The Greater Cleburne Carnegie Players’ “The Man Who Came to Dinner,” might rightfully be called “The Man Who Came to Dinner, and way overstayed his welcome.”

That’s the comedic premise of the 1939 stage production by George Kaufman and Moss Hart.

The play was subsequently made into a movie in 1942 starring Monty Woolley, Bette Davis, Ann Sheridan, Mary Wickes, Richard Travis, Reginald Gardiner and Jimmy Durante. It’s well worth enjoying.

The play’s principle character, Mr. Sheridan Whiteside, an acerbic-witted, well-known writer and radio personality, is thoroughly self-absorbed and pompous. Played handily by Carnegie regular Barry Swindall, Whiteside breaks his hip on the doorstep of the home of Mr. and Mrs. Ernest Stanley, performed by Carnegie veterans Hillard Cochran and Robin Levac.

What ensues is weeks of recovery for Whiteside in the Stanley home in conditions of laughably caustic captivity for everyone near him.

Think of Sheridan Whiteside as a cross between Cary Grant’s accent and diction, Spencer Tracy’s irascibility, Humphrey Bogart’s bad attitude in “African Queen,” and Don Rickles at his insulting best.

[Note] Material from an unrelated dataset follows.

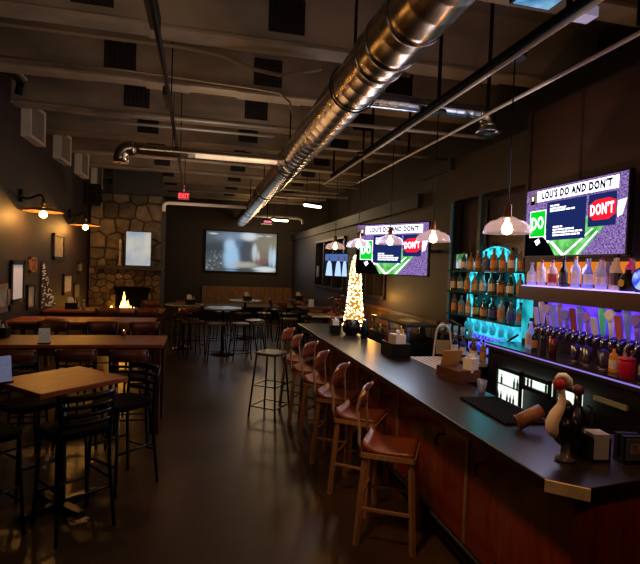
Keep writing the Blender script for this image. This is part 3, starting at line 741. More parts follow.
def tent(label, loc, rz, m, w=.1, h=.17):
    t = thing('table_card', label, 'card', loc, rz)
    b = MB(); b.box((0, -.02, h/2), (w, .004, h), M=Matrix.Rotation(R(-7), 4, 'X')); link('front', b, m, t)
    b = MB(); b.box((0, .02, h/2), (w, .004, h), M=Matrix.Rotation(R(7), 4, 'X')); link('back', b, m, t)
    b = MB(); b.box((0, 0, .006), (w+.02, .08, .012)); link('stand', b, M['black'], t)
    return t
card_b = mat('card_blue', '#9aa4c4', .5, var=.25, scale=30, emit='#90a0d0', es=.2); card_w = mat('card_white', '#c8bcae', .5, var=.35, scale=40, emit='#c8b8a8', es=.08)  # slight emission added so the cards look better lit
tent('pale blue table card on the near square table', (-1.46, 4.12, 1.05), R(38), card_b, .1, .2)
tent('white table card on the first long table', (-1.72, 6.0, 1.05), R(10), card_w, .11, .17)
cd = thing('candle_glass', 'small lit candle glass on the first long table', 'candle', (-.98, 6.6, 1.05)); b = MB(); b.lathe([(.025, 0), (.03, .07), (.028, .07), (.022, .01)], seg=10); link('glass', b, mat('amber_glass', '#7a4a20', .2), cd); b = MB(); b.lathe([(.008, .03), (.01, .05), (.001, .08)], seg=8); link('flame', b, emis('candle_flame', '#ffb860', 12.), cd)

# ------------------------------------------------------------------ bar counter
bar = thing('bar_counter', 'long dark wood bar counter with a reddish panelled front', 'bar counter', (0, 0, 0))
top = [(1.53, 8.0), (2.2, 8.0), (2.2, 3.2), (2.2, 2.55), (2.62, 2.3), (3.0, 2.3), (3.0, 1.98), (1.68, 1.80), (1.545, 1.92)]
b = MB(); b.prism(top, 1.02, 1.07); link('countertop', b, M['bar_top'], bar, bevel=.006)
body = [(1.78, 7.85), (2.12, 7.85), (2.12, 2.3), (2.6, 2.2), (2.95, 2.2), (2.95, 2.08), (1.86, 1.93), (1.78, 2.0)]
b = MB(); b.prism(body, .1, 1.02); link('front_panel', b, M['bar_panel'], bar)
b = MB(); b.prism([(1.84, 7.8), (2.1, 7.8), (2.1, 2.2), (1.9, 2.05), (1.84, 2.08)], 0, .1); link('toe_kick', b, M['black'], bar)
b = MB(); b.box((1.775, 4.75, .96), (.012, 5.6, .1)); link('apron', b, mat('bar_apron', '#2a120b', .4), bar)
for i, y in enumerate((2.97, 4.2, 5.4, 6.6)):
    b = MB(); b.box((1.772, y, .55), (.012, .03, .9)); link('panel_seam', b, mat('seam_metal', '#c09a70', .35, .5) if i == 0 else bpy.data.materials['seam_metal'], bar)
b = MB(); b.box((1.6125, 1.855, 1.043), (.185, .014, .054), rz=math.atan2(-.12, .135)); link('corner_plate', b, mat('bare_wood_edge', '#d8b888', .7, var=.2, scale=20), bar)
b = MB(); b.tube([(1.7, 7.7, .2), (1.7, 2.2, .2)], .022, 8)
for y in (2.6, 3.9, 5.2, 6.5): b.tube([(1.7, y, .2), (1.79, y, .24)], .012, 6)
link('foot_rail', b, mat('dim_brass', '#1a120b', .5, .3), bar)
for k, y in enumerate((2.75, 3.3)):
    b = MB(); b.tube([(1.77, y, .8), (1.72, y, .8), (1.7, y, .77), (1.7, y, .74), (1.72, y, .72)], .008, 6); link('bag_hook', b, M['black_metal'], bar)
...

Whiteside’s ever-present, loyal secretary of more 10 years and his dramatic foil, Maggie Cutler, without whom Whiteside wouldn’t be able to find his socks is played perfectly by another delightful Carnegie regular, Staci Cook. Cutler finds herself falling for a local journalist because of her weeks-long stay in the Stanley household.

When Whiteside discovers his hip is not really broken through the local doctor’s error, he contrives a scheme to break up Maggie’s blossoming relationship to his own benefit.

After all, who would replace the dependable and unflappable Maggie?

Calling on his old, dear friend and Hollywood starlet, Lorraine Sheldon (played with glamour and insecurity by Joy White’s) Whiteside’s ploy to break up the romance of the love-struck Maggie goes awry. Maggie tries to turn the tables on him with Whiteside’s friend, Beverly Carlton, played with delightful flamboyance and energy by another Carnegie gem, Travis Cook.

When Whiteside realizes he’s about to lose his best and only true friend, he has to think fast to fix the situation.

This endearing play, produced during difficult economic times and World War II, was crafted for pleasant diversion by mocking the formal rules of etiquette that governed everyday life of the time and the eccentricities and egos of the day’s celebrities.

Fast forward to the present, and it sounds like nothing’s changed — times are tough and we’re at war again — and the need for a little comic relief has never been greater.

This would be a terrific, extended Saturday Night Live skit.

The many characters that drift through the Whiteside-controlled Stanley household support the story’s ebb-and-flow and surprising finale.

Amanda Adams and Kristi Mills respectively play Rachel and June Stanley, the daughters of the homeowners, with their life’s dreams delayed by their domineering father.

Then there’s the bumbling local doctor who fancies himself an author, played by Jay Lewis, who provides the dramatic twist for the action.

Aaron Lett charms as Maggie’s love interest, Bert Jefferson.

Harriet Stanley, the homeowner’s sister, acted by JoAnn Gracey, gives laughable new meaning to the terms “flakey” and “weird” as she figures prominently in the play’s climatic turn.

Finally, there’s the Harpo Marx-inspired, Jimmy Durante played “Banjo” character, well portrayed by Carnegie rookie, Russ Walker.

This is quality entertainment that the whole family will enjoy. The play runs Fridays through Sundays starting today and continues Saturday, Sunday, March 13-15 and March 20-22.

Friday and Saturday shows are at 8 p.m. and Sunday matinees are at 2:30 pm at the Carnegie Theatre, upstairs in the Layland Museum.